Have you ever exploited a JWT vuln? Which one? Because odds are there's a way it boils back down to the JWT header design choice being silly.
I mean there's an easier way to have this conversation: if the header is "protected", how did the alg=none bug ever work?
In a JWS the header is integrity-protected by the signature if the alg isn't none. This is prominently noted in the specs and alg=none artifacts are referred to as "unsecured JWS". In a JWE the protected header is integrity protected by the AEAD cipher, because all encs must be AEAD.
The alg=none substitution issues happened because of bad usage of mediocre libraries. Other algorithm substitution can arise for the same reason. The invalid curve attacks were the ones that the spec didn't call out as a security consideration.
I support the arguments that say algorithmic agility is a bad idea and a new protocol with algorithmic agility shouldn't have come out at a time when other protocols (like TLS) were finally starting to catch on to this fact. But the JWT cat is out of the bag, and won't go back in: it's widely deployed and people are using it thinking it's solving problems they actually have. Education is the proper remedy.

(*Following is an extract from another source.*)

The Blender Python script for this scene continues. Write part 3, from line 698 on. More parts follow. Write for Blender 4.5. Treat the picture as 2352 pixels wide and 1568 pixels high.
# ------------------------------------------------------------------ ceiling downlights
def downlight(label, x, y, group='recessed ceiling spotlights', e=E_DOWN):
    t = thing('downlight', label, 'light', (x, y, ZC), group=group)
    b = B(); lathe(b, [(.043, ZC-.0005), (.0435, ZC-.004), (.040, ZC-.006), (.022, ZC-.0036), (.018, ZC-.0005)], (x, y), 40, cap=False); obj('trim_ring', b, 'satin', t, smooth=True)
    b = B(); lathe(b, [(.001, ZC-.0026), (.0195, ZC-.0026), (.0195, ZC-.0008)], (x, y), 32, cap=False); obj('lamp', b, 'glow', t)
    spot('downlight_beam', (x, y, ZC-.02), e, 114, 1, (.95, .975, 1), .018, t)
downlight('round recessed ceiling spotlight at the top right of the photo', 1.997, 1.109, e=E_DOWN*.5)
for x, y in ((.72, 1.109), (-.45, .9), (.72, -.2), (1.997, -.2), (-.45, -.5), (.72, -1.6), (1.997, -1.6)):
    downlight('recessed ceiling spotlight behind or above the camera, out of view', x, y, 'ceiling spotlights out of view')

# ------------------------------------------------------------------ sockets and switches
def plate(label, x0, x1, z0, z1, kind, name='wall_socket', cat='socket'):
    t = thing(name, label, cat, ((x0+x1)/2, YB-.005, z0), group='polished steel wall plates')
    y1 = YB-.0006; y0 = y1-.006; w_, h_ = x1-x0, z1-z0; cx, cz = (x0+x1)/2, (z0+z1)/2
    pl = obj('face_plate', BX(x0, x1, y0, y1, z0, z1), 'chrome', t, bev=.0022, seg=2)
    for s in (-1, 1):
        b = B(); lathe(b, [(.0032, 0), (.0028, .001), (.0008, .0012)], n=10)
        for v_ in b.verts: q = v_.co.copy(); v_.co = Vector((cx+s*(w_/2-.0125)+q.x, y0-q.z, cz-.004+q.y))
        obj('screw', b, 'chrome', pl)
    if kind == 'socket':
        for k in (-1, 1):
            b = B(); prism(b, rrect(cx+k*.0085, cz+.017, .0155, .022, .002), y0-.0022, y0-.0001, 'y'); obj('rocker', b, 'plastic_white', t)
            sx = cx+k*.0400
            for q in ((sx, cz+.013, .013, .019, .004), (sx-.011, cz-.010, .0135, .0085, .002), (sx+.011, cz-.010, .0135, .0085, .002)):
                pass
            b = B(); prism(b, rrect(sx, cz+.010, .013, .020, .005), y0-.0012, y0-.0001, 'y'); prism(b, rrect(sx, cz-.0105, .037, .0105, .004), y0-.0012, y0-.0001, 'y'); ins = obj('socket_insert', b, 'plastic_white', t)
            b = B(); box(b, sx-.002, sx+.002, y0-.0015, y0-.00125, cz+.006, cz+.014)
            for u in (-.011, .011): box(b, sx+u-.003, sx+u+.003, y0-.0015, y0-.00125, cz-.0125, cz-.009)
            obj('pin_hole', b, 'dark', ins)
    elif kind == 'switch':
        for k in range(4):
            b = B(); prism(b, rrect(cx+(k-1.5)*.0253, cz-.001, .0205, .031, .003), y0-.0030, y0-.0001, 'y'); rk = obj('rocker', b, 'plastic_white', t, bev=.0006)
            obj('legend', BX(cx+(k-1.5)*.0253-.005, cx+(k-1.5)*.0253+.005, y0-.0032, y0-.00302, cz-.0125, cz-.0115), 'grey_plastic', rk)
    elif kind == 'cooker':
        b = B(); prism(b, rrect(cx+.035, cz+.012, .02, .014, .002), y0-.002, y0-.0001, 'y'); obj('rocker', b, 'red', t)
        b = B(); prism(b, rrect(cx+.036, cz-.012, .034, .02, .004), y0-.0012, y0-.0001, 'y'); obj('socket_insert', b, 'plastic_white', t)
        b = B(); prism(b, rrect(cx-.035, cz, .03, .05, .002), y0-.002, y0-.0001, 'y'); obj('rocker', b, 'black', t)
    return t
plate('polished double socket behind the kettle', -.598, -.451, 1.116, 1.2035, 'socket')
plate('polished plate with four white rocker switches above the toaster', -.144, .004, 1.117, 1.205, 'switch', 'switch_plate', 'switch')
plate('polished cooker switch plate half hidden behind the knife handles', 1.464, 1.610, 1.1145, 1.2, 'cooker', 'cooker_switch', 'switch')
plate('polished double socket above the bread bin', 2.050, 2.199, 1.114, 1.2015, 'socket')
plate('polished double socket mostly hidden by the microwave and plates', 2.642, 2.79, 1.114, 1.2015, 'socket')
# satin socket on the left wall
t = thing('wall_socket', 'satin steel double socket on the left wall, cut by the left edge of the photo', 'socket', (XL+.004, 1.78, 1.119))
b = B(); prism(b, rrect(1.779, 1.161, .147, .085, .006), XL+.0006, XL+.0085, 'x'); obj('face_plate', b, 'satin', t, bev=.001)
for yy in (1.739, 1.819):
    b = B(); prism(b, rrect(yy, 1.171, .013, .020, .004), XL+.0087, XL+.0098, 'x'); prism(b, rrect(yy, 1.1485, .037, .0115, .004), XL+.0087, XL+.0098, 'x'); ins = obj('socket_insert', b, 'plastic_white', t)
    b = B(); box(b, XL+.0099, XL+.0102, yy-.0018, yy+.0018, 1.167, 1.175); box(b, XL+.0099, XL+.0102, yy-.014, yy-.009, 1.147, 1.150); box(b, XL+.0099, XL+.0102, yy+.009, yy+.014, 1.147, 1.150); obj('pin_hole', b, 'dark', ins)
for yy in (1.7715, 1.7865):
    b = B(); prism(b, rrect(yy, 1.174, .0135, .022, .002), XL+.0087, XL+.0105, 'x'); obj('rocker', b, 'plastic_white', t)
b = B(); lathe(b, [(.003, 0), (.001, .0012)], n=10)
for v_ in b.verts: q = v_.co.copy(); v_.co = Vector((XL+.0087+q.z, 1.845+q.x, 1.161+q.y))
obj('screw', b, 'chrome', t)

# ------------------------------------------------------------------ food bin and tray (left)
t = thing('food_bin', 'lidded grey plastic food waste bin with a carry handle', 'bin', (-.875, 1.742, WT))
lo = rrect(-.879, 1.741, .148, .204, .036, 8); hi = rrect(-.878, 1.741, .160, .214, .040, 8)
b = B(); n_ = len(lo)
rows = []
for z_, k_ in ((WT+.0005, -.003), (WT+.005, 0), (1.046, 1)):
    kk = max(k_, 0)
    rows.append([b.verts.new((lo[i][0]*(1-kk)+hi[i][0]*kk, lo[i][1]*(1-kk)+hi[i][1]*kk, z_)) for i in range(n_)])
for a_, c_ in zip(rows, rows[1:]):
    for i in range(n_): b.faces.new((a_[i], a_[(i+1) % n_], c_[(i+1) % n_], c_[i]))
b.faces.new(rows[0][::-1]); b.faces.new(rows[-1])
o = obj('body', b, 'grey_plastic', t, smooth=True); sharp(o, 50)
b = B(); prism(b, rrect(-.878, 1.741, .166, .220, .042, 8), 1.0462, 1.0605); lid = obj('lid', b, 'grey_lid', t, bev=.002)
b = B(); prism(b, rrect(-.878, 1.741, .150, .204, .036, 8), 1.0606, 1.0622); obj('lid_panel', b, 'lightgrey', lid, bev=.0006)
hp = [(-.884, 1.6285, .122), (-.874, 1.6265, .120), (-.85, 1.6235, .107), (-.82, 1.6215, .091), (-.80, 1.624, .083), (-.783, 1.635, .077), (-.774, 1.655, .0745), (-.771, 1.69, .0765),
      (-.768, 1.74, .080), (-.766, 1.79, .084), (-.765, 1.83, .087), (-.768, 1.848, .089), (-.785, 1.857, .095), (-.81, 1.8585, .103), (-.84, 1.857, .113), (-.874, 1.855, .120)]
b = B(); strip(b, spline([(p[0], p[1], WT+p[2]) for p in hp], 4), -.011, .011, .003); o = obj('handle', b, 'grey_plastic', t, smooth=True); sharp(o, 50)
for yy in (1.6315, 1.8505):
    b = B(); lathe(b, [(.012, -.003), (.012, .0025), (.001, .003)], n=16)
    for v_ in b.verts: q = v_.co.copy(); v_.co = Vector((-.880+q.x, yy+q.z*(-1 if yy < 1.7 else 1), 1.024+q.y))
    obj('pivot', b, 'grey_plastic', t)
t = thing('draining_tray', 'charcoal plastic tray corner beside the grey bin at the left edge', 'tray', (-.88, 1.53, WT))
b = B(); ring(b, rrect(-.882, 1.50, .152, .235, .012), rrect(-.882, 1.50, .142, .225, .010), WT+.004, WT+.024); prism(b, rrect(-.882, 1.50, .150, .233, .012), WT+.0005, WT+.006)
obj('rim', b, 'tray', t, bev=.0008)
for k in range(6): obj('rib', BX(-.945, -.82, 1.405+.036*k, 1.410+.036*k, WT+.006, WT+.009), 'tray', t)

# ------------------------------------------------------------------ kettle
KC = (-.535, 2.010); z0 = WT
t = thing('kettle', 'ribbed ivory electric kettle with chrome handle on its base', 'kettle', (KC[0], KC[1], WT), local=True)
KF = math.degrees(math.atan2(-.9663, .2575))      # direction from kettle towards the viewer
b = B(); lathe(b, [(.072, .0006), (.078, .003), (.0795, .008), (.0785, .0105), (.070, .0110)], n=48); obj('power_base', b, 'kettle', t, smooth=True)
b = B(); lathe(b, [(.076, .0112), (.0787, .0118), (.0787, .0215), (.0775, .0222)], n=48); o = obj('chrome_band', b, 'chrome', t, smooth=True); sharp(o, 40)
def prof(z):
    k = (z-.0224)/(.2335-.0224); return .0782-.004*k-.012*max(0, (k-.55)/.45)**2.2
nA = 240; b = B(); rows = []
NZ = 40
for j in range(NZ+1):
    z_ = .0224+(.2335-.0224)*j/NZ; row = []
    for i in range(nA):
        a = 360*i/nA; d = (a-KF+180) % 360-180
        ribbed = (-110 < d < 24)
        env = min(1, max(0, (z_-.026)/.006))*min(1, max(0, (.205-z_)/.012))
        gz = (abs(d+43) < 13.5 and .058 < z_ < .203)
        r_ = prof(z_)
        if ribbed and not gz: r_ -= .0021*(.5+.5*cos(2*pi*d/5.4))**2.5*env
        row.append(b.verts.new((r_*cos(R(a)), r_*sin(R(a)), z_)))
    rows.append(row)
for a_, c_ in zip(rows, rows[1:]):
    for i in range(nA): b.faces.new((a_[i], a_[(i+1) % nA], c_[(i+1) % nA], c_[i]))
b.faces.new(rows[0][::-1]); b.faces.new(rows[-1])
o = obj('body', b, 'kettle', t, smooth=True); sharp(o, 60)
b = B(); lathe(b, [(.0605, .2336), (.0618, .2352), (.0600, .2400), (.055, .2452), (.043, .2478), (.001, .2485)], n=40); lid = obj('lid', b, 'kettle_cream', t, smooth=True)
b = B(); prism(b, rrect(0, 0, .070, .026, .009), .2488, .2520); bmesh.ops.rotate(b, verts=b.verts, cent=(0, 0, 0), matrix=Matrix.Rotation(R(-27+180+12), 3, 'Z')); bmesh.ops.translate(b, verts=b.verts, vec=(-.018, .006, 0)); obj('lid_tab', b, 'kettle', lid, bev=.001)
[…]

The PASETO effort attempts to provide better answers and better design to an audience familiar with JWT, but there's also been an uptick in the kind of advice that heavily condemns JWT without supplying some migration paths. That latter brand of advice is harmful.
Same points I made before: if more than one library has a flaw, it’s a design flaw and not a one-off implementation flaw, and if you’re trusting the header before you validate (which is necessary!), then it is not meaningfully protecting anything, which is why those bugs work.
And, finally: we’ve put together an extensive list of recommendations, repeatedly, both in general and in the articles on this thread.